(Written problem) Exactly retype the lines of the material from its first line to the line with "return tag(o, label, cat, group)", including both.
• • •
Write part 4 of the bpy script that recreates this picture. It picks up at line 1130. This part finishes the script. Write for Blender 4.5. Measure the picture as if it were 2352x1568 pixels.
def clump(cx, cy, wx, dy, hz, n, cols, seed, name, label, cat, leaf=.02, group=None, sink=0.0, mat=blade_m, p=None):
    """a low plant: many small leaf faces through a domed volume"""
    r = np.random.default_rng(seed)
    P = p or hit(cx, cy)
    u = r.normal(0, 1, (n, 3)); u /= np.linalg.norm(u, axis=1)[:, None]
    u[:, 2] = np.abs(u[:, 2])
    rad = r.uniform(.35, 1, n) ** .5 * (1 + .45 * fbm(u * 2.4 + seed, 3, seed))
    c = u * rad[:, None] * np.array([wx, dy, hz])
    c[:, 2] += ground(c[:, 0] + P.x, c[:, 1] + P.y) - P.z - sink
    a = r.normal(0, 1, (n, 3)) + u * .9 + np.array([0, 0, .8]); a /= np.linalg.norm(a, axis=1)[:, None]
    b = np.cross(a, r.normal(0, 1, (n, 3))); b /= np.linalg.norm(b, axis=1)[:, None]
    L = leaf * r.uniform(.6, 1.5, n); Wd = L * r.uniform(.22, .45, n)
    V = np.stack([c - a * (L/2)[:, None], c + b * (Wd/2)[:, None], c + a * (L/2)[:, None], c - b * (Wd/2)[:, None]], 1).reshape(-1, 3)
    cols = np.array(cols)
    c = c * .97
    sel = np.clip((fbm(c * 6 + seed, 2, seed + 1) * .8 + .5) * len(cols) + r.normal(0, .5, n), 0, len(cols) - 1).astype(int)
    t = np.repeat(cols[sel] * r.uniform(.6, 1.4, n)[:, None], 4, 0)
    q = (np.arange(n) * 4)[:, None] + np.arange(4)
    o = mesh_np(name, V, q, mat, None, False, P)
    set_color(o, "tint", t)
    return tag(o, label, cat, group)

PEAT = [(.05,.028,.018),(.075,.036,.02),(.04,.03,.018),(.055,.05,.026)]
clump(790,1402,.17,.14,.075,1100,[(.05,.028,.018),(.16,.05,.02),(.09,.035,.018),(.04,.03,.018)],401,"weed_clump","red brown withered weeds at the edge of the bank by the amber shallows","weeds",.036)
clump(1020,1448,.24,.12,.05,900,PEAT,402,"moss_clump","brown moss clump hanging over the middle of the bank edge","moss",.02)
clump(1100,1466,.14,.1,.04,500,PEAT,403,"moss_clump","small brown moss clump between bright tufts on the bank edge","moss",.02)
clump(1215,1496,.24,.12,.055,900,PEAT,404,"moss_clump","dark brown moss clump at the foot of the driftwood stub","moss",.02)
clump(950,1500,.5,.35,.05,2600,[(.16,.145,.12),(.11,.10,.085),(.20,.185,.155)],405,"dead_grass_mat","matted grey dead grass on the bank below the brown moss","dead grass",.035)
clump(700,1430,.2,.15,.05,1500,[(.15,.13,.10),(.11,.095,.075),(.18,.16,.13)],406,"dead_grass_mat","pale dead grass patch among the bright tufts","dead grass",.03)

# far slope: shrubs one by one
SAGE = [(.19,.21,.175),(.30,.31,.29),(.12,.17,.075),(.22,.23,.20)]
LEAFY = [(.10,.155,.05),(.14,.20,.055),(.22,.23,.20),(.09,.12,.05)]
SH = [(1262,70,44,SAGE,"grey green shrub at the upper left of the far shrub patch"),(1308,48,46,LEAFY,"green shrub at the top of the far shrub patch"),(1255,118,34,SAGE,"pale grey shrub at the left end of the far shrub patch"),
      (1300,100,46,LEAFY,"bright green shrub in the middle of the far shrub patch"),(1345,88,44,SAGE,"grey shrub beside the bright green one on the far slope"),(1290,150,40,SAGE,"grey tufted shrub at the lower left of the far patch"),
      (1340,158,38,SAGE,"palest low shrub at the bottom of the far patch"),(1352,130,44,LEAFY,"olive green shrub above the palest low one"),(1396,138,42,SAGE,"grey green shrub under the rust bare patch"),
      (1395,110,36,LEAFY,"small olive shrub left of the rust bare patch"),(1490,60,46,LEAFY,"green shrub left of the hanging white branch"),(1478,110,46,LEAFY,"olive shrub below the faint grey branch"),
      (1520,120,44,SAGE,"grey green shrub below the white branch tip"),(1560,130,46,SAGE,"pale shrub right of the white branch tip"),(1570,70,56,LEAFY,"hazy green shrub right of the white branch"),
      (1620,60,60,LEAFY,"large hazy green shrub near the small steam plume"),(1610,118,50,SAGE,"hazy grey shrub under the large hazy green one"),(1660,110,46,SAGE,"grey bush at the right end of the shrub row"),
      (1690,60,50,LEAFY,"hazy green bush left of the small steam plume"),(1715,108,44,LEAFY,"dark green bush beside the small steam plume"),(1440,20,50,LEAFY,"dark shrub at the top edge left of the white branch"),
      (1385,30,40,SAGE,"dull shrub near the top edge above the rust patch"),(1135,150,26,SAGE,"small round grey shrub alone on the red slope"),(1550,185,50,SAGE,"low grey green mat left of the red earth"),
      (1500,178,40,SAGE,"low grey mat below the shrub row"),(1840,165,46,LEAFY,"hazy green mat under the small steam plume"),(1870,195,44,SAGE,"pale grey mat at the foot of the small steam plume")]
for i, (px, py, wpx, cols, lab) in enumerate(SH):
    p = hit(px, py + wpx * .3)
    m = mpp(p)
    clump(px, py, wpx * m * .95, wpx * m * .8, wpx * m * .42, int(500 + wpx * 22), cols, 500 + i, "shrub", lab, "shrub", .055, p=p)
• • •
(Answer)
Write part 4 of the bpy script that recreates this picture. It picks up at line 1130. This part finishes the script. Write for Blender 4.5. Measure the picture as if it were 2352x1568 pixels.
def clump(cx, cy, wx, dy, hz, n, cols, seed, name, label, cat, leaf=.02, group=None, sink=0.0, mat=blade_m, p=None):
    """a low plant: many small leaf faces through a domed volume"""
    r = np.random.default_rng(seed)
    P = p or hit(cx, cy)
    u = r.normal(0, 1, (n, 3)); u /= np.linalg.norm(u, axis=1)[:, None]
    u[:, 2] = np.abs(u[:, 2])
    rad = r.uniform(.35, 1, n) ** .5 * (1 + .45 * fbm(u * 2.4 + seed, 3, seed))
    c = u * rad[:, None] * np.array([wx, dy, hz])
    c[:, 2] += ground(c[:, 0] + P.x, c[:, 1] + P.y) - P.z - sink
    a = r.normal(0, 1, (n, 3)) + u * .9 + np.array([0, 0, .8]); a /= np.linalg.norm(a, axis=1)[:, None]
    b = np.cross(a, r.normal(0, 1, (n, 3))); b /= np.linalg.norm(b, axis=1)[:, None]
    L = leaf * r.uniform(.6, 1.5, n); Wd = L * r.uniform(.22, .45, n)
    V = np.stack([c - a * (L/2)[:, None], c + b * (Wd/2)[:, None], c + a * (L/2)[:, None], c - b * (Wd/2)[:, None]], 1).reshape(-1, 3)
    cols = np.array(cols)
    c = c * .97
    sel = np.clip((fbm(c * 6 + seed, 2, seed + 1) * .8 + .5) * len(cols) + r.normal(0, .5, n), 0, len(cols) - 1).astype(int)
    t = np.repeat(cols[sel] * r.uniform(.6, 1.4, n)[:, None], 4, 0)
    q = (np.arange(n) * 4)[:, None] + np.arange(4)
    o = mesh_np(name, V, q, mat, None, False, P)
    set_color(o, "tint", t)
    return tag(o, label, cat, group)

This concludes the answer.